After (and despite) the Holocaust, about 900,000 Jews remained in Western Europe. While rebuilding their former lives and communities, they realized that the threat of antisemitism had not fully vanished with Hitler’s defeat and still needed to be addressed. In response to this challenge, various Jewish organizations committed themselves to the fight against anti-Jewish prejudice in postwar Europe, ranging from transnational collaborations to local grassroots activism. In his paper, Ludwig Decke will explore the origins of Jewish efforts against antisemitism in post-1945 Europe. By highlighting the work of defense organizations from France, England, West Germany, and the United States between the end of World War II and the so-called “Swastika epidemic” of 1959/60, he discusses the following questions: How did Jewish leaders and activists understand the nature of antisemitism?

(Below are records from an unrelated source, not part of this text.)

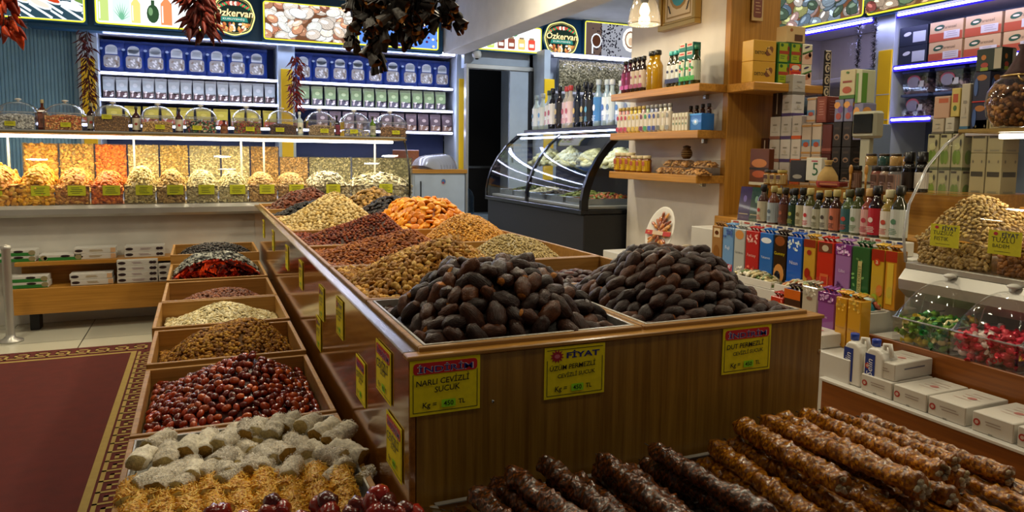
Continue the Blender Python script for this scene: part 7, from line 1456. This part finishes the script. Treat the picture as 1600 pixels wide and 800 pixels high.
# ------------------------------------------------------------------ candy boxes with dome lids
CB = [(1.83, ['6c9a2c', 'e0c838', 'ecdc9c', '2c8a3c'], 'green and gold wrapped sweet in the first domed candy box', 'green and gold sweets'), (1.595, ['d82040', 'e84c5c', 'f0e0d8', 'c01c34'], 'red and pink wrapped sweet in the middle domed candy box', 'red sweets'), (1.36, ['2c7ad8', 'e8b83c', 'd02840', 'd8ecf4', 'b87818'], 'blue, gold and red wrapped sweet in the domed candy box at the frame edge', 'blue and gold sweets'), (1.125, ['b8902c', '8a3c18'], '', '')]
def candy(c, s):
    V, F, C_ = lump(.0135, .0115, .0105, c, 10, 7, .35, s, 2.5); mb = MB('wrapper').use(sm=True); mb.raw(V, F, C_); cc = lin(c)
    for sg in (-1, 1):
        o = []; 
        for k in range(7): a = 2 * PI * k / 7; o += [(sg * .024, .009 * math.cos(a) * (1 + .2 * math.sin(k * 5)), .009 * math.sin(a))]
        base = [(sg * .0125, .003 * math.cos(2 * PI * k / 7), .003 * math.sin(2 * PI * k / 7)) for k in range(7)]
        mb.raw(base + o, [(k, (k + 1) % 7, 7 + (k + 1) % 7, 7 + k) for k in range(7)], [cc] * 7)
    return mb
for bi, (yc, cols, lb, grp) in enumerate(CB[:3]):
    t = domed_box(.225, .30, .095, .15); place(t, (2.60, yc + .0, .598), PI / 2, 'clear acrylic candy box with a pointed dome lid, %s' % ['beside the water-clear jugs', 'in the middle holding red sweets', 'cut by the frame edge'][bi], 'candy box')
    r = random.Random(bi + 5); ms = []
    for k in range(5): o = candy(cols[k % len(cols)], k + bi * 7).build('wrapped_sweet'); ms.append(o.data); bpy.data.objects.remove(o)
    for k in range(116):
        lay = k // 24; y = yc - .095 + .19 * ((k % 6) + .5 + r.uniform(-.3, .3)) / 6; x = 2.478 + .055 * ((k // 6) % 4) + r.uniform(-.01, .01); o = bpy.data.objects.new('wrapped_sweet', ms[r.randrange(len(ms))]); o.location = (x, y, .612 + lay * .018 + r.uniform(-.004, .006) + (x - 2.47) * .1); o.rotation_euler = (r.uniform(-.6, .6), r.uniform(-.6, .6), r.uniform(0, 3.1)); o.scale = (1.2, 1.2, 1.2); COL.objects.link(o); tag(o, lb, 'sweet', grp)
# white delight boxes on the lower shelf
def dl(f, w, h): f.ell(w * .12, h * .5, .011, .011, 'a83028'); f.up().ell(w * .12, h * .5, .006, .006, 'c8a89c'); f.lines(w * .3, w * .85, h * .62, 2, h * .14, h * .05, '9a8a80'); f.rect(w * .42, 0, w * .52, h * .09, '8a8880')
def dlt(f, w, h): f.ell(w * .6, h * .5, .014, .014, 'c08078'); f.lines(w * .25, w * .9, h * .75, 4, h * .13, h * .012, 'b8968c')
for i, (p0, p1, py, lvl, nm) in enumerate(((1393, 1447, 645, 0, 'white flat sweet box second from the left on the lower shelf'), (1447, 1508, 668, 0, 'white flat sweet box in the middle of the lower shelf'), (1515, 1583, 695, 0, 'white flat sweet box before the frame-edge one on the lower shelf'), (1586, 1660, 712, 0, 'white flat sweet box cut by the frame edge'), (1343, 1393, 625, 0, 'white flat sweet box under the topmost one, leftmost on the lower shelf'), (1345, 1393, 600, 1, 'white flat sweet box lying on top of the leftmost one'))):
    X = 2.215; ya, yb = at(p0, py, X=X).y, at(p1, py, X=X).y; t = carton('sweet_box', .21, max(.1, ya - yb - .004), .062, 'cbc6bb', dl, lambda f, w, h: f.lines(w * .2, w * .8, h * .6, 1, h * .2, h * .08, '6a6a78'), dlt); place(t, (X + (.012 if lvl else 0), (ya + yb) / 2, .4525 + lvl * .063), .06 if lvl else 0, nm, 'box')
for nm_, x_, y_, z_ in (('white flat sweet box behind the island corner, beside the jugs', 2.24, 2.17, .5465),):
    t = carton('sweet_box', .12, .17, .055, 'cbc6bb', dl, None, dlt); place(t, (x_, y_, z_), 0, nm_, 'box')
# cologne jugs
def jug(x, y, nm):
    t = thing('cologne_jug', nm, 'jug', (x, y, .4525)); mb = MB('white_plastic').use(sm=False); w, d, h = .085, .075, .15
    out = [(-w / 2, 0), (-w / 2, h * .88), (-w / 2 + .012, h), (-.012, h + .012), (.02, h + .012), (w / 2 - .012, h), (w / 2, h * .8), (w / 2, 0)]
    mb.prism([(a, b_) for a, b_ in out], -d / 2, d / 2, 'x'); mb.build('body', t)
    for c in list(t.children): 
        bv = c.modifiers.new('bevel', 'BEVEL'); bv.width = .008; bv.segments = 3
    MB('white_plastic').use(sm=True).tube([(.0, -.012, h - .01), (.0, -.014, h + .028), (.0, -.035, h + .032), (.0, -.046, h - .012)], .008, 8).build('handle', t)
    MB('white_plastic').use(sm=True).lathe([(.013, h), (.013, h + .02)], 16, ctr=(0, .022, 0)).build('neck', t); MB('cap', '1a3a9a').use(sm=True).lathe([(.0155, h + .014), (.016, h + .036), (.014, h + .039)], 18, ctr=(0, .022, 0)).build('cap', t)
    mb = MB('print'); f = Face(mb, (-d / 2 - .0006, w / 2, 0), (0, -1, 0), (0, 0, 1), .0004); f.rect(.008, .012, .05, h * .93, '1c3484'); f.up().text('Selin', .028, h * .6, w=h * .42, col='e8e8ec', rot=PI / 2, shear=.2); f.ell(.028, h * .2, .012, .016, '8a9a3c'); f.up().ell(.028, h * .2, .006, .009, 'c8c040'); mb.build('label', t, label='blue label with white script')
jy = [at(1333, 595, X=2.24).y, at(1358, 600, X=2.24).y]
jug(2.262, jy[0] + .0, 'white cologne jug with a blue cap, the left of two by the island corner'); jug(2.262, jy[1] - .025, 'white cologne jug with a blue cap, the right of two, partly behind the white boxes')

# ------------------------------------------------------------------ hanging dried vegetables
def pepper(c, s, L_=.07, R=.011):
    r = random.Random(s); pts = [Vector((math.sin(q * 2 + s) * .01 * q, math.cos(q * 2.3 + s) * .008 * q, -L_ * q)) for q in [k / 6 for k in range(7)]]; mb = MB('dry_leaf', c).use(sm=True); mb.tube(pts, [R * k for k in (.5, 1, 1.0, .85, .62, .35, .08)], 7, flat=.55); mb.use(col='4a4420').tube([(0, 0, 0), (0, .002, .015)], .002, 5); return mb
def strand(name, label, group, x, y, z0, z1, R, cols, n, item_L, item_R, seed, cap=300):
    r = random.Random(seed); ms = []
    for k in range(6): o = pepper(cols[k % len(cols)], k + seed, item_L, item_R).build(name); ms.append(o.data); bpy.data.objects.remove(o)
    MB('cord').tube([(x, y, z1), (x, y, max(z0, z1 + .0) if z0 > z1 else 2.95)], .003, 5).build('hanging_string', None, 'string on which the ' + group + ' hang', 'string')
    for k in range(min(n, cap)):
        h = z0 - (z0 - z1) * (k + r.random()) / n; a = r.uniform(0, 2 * PI); o = bpy.data.objects.new(name, ms[r.randrange(6)]); q = r.uniform(.1, .7) * R; o.location = (x + q * math.cos(a), y + q * math.sin(a), h); o.rotation_euler = Vector((math.cos(a) * r.uniform(.3, 1.3), 0, 0)) and (r.uniform(.3, 1.2) * -math.sin(a) * -1, -r.uniform(.3, 1.2) * math.cos(a), r.uniform(0, 1)); o.scale = [r.uniform(.8, 1.15)] * 3; COL.objects.link(o); tag(o, label, 'dried pepper', group)
a, b_ = at(135, 48, Y=7.9), at(140, 172, Y=7.9); strand('dried_chili', 'dark red chili on the string left of the packet shelving', 'dark red chilies on the left string', a.x, 7.9, a.z, b_.z + .03, .09, ['5c1a18', '6c2018', '481412'], 170, .075, .009, 3)
a, b_ = at(461, 88, Y=7.9), at(460, 172, Y=7.9); strand('dried_chili', 'bright red chili on the string at the middle shelving post', 'bright red chilies on the middle string', a.x, 7.9, a.z, b_.z + .02, .1, ['7c1c0c', '942810', '641408'], 150, .075, .010, 4)
a, b_ = at(312, -30, Y=5.4), at(312, 66, Y=5.4); strand('dried_pepper', 'dried dark red pepper in the bunch hanging before the oval shop sign', 'dried red peppers before the oval sign', a.x, 5.4, a.z, b_.z + .06, .16, ['5a1c14', '6e2416', '48140e'], 120, .11, .024, 5)
a, b_ = at(2, -30, Y=5.0), at(5, 62, Y=5.0); strand('dried_pepper', 'orange-red dried pepper in the bunch at the top left frame corner', 'orange-red dried peppers', a.x, 5.0, a.z, b_.z + .03, .1, ['a0300c', 'b84014', '7c2008'], 50, .085, .026, 6)
# dried aubergine skins on strings
r = random.Random(21); aub = []
for k in range(6):
    s = k + 1; mb = MB('dry_leaf').use(sm=True); n_ = 18; L_ = .062
    def fn(u, v, s=s): a = u * 2 * PI * .93; R = .021 * (.75 + .5 * v) * (1 + .25 * math.sin(3 * a + s) + .2 * noise.noise(Vector((math.cos(a), math.sin(a), v * 3 + s)))); return (R * math.cos(a), R * math.sin(a) * .8, -L_ * v + .004 * math.sin(a * 2 + s))
    mb.use(col=['1c1512', '221a14', '15100e'][k % 3]).grid(fn, n_, 6); mb.use(col='8a5418').grid(lambda u, v, fn=fn: tuple(q * (.93 if j < 2 else 1) for j, q in enumerate(fn(1 - u, .7 + v * .3))), n_, 2); o = mb.build('dried_aubergine'); aub.append(o.data); bpy.data.objects.remove(o)
strs = [(565, 60, 3.6), (585, 120, 3.5), (605, 85, 3.4), (625, 70, 3.5), (645, 75, 3.4), (665, 72, 3.5), (690, 60, 3.4), (705, 62, 3.5), (555, 90, 3.7), (590, 118, 3.6), (675, 55, 3.6), (635, 88, 3.6), (615, 50, 3.3), (655, 60, 3.3)]
for si, (px, pyb, Y) in enumerate(strs):
    a = at(px, pyb - 12, Y=Y); top = 2.2; n_ = int((top - a.z) / .019); MB('cord').tube([(a.x, Y, a.z), (a.x, Y, 2.95)], .002, 5).build('hanging_string', None, 'string threaded through the dried aubergines', 'string', 'aubergine strings')
    for k in range(n_):
        z = a.z + .04 + k * .019; o = bpy.data.objects.new('dried_aubergine', aub[r.randrange(6)]); o.location = (a.x + r.uniform(-.03, .03), Y + r.uniform(-.03, .03), z); o.rotation_euler = (r.uniform(-1.1, 1.1), r.uniform(-1.1, 1.1), r.uniform(0, 6)); COL.objects.link(o); tag(o, 'blackish dried aubergine shell in the large hanging bunch', 'dried aubergine', 'dried aubergine shells')
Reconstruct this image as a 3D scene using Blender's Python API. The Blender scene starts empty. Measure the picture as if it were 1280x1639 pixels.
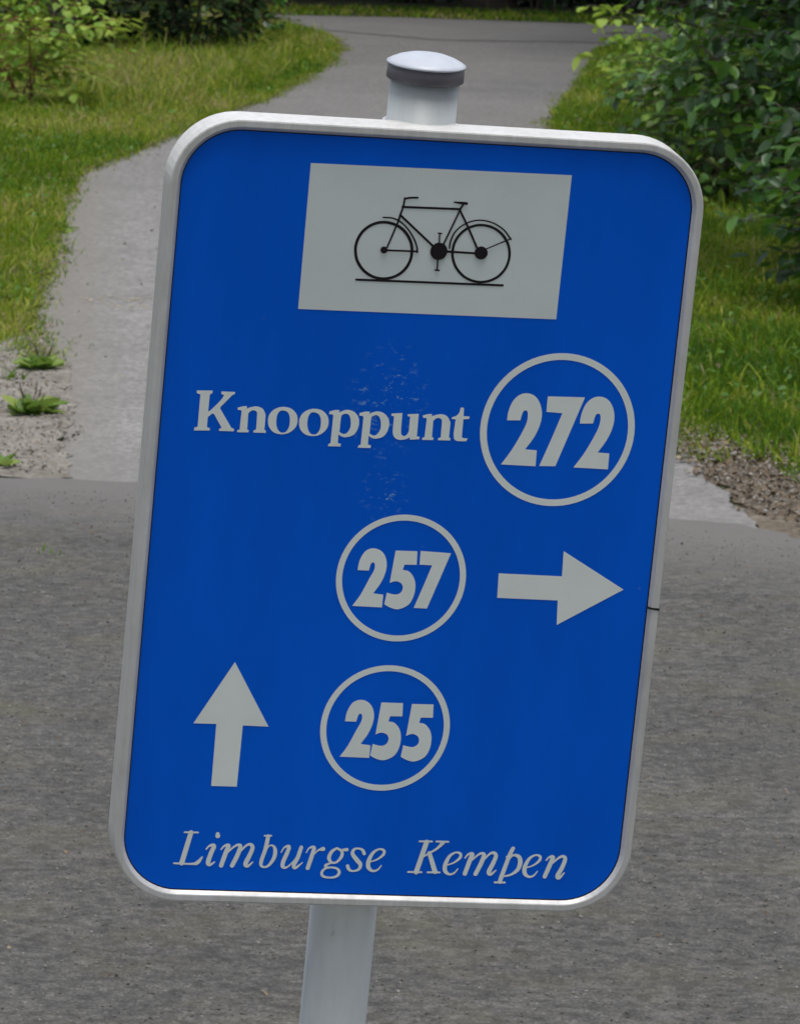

Which strategies did they choose to combat it? And to what extent did their efforts intersect with the political struggles of other marginalized groups during this period? The paper illuminates a historic crossroads that influenced the future of the Jews on the continent and shaped the ways in which Europeans would grapple with racial and religious discrimination until the present day.
Ludwig Decke is a PhD candidate and a George L. Mosse Fellow in European Cultural History at the University of Wisconsin-Madison. As a fellow of the Berlin Program for Advanced German and European Studies, he is currently conducting research for his dissertation Antiracism after Auschwitz: Jews and the Fight against Discrimination in Postwar Europe.
Ari Joskowicz is Associate Professor of Jewish Studies and History at Vanderbilt University, and chair of the Department of Jewish Studies. His most recent book is Rain of Ash: Roma, Jews, and the Holocaust, which appeared this year with Princeton University Press and won the 2023 Fraenkel Prize in Holocaust History.